My African days and nights were ruled by the certainty that the government you went to bed with could be gone by dawn, often violently. Ghana had its first military coup in 1966, when I was four years old. Nigeria, too, had its first one that year. By the time I arrived in there, it was in the throes of the Biafran civil war. Nigeria, especially, became a nation of often violent government changes.
I bring up this history now because I just completed--with colleagues here at the American Civil Liberties Union--work on Voter Empowerment Cards for 40 states to educate people on voting in the November 4 election.
In fact, in my adult pursuits and endeavors, I have always been engaged in monitoring people exercising (or choosing not to exercise) their voting rights, most of that time as a journalist.

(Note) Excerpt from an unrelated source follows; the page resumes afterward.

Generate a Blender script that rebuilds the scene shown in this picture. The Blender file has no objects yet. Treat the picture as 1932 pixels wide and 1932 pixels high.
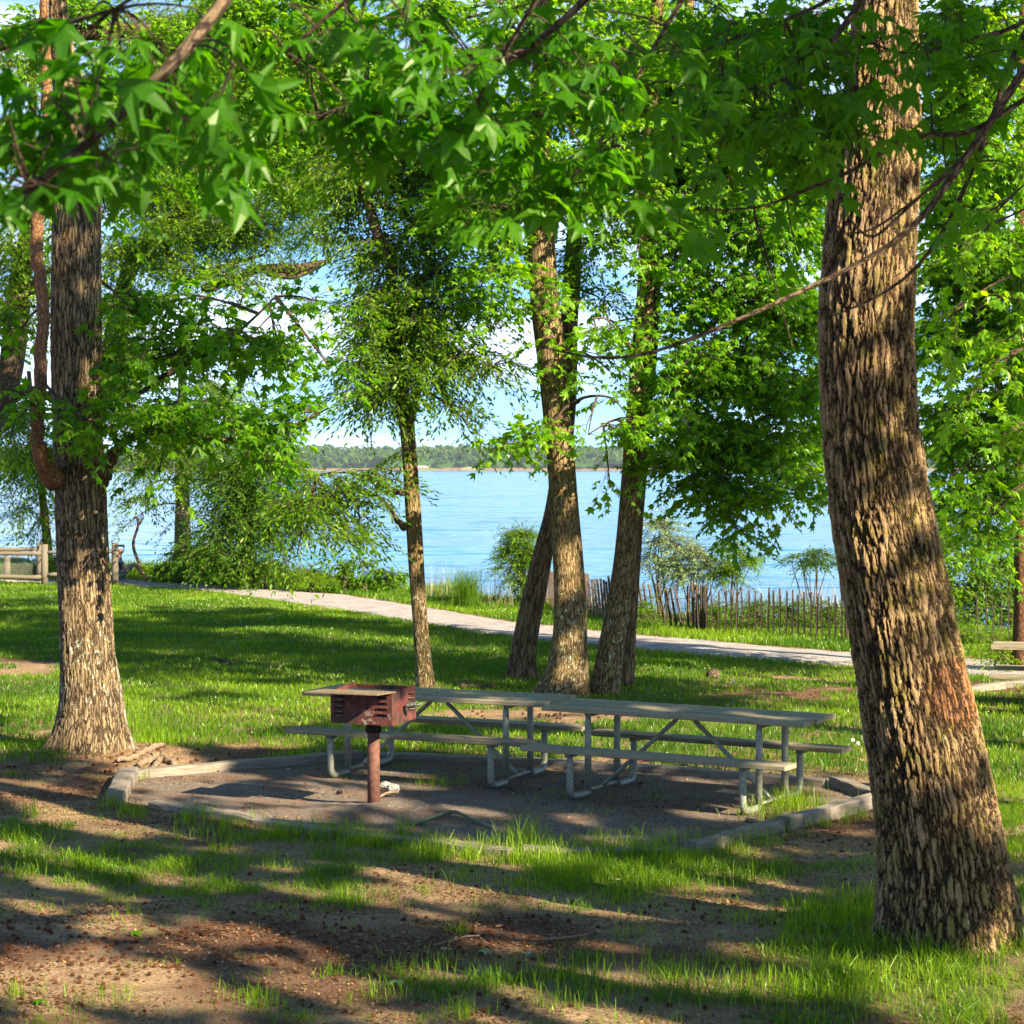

I first became aware of how important the franchise was in the early 1980s when Harold Washington was elected Chicago's first black mayor. I had arrived in Chicago in 1979 and it was to be my home for many years. The city's black population knew to expect very little in the way of city services. Many of the stresses of urban life, especially violent crime and extreme poverty took root in black neighborhoods and would not let go.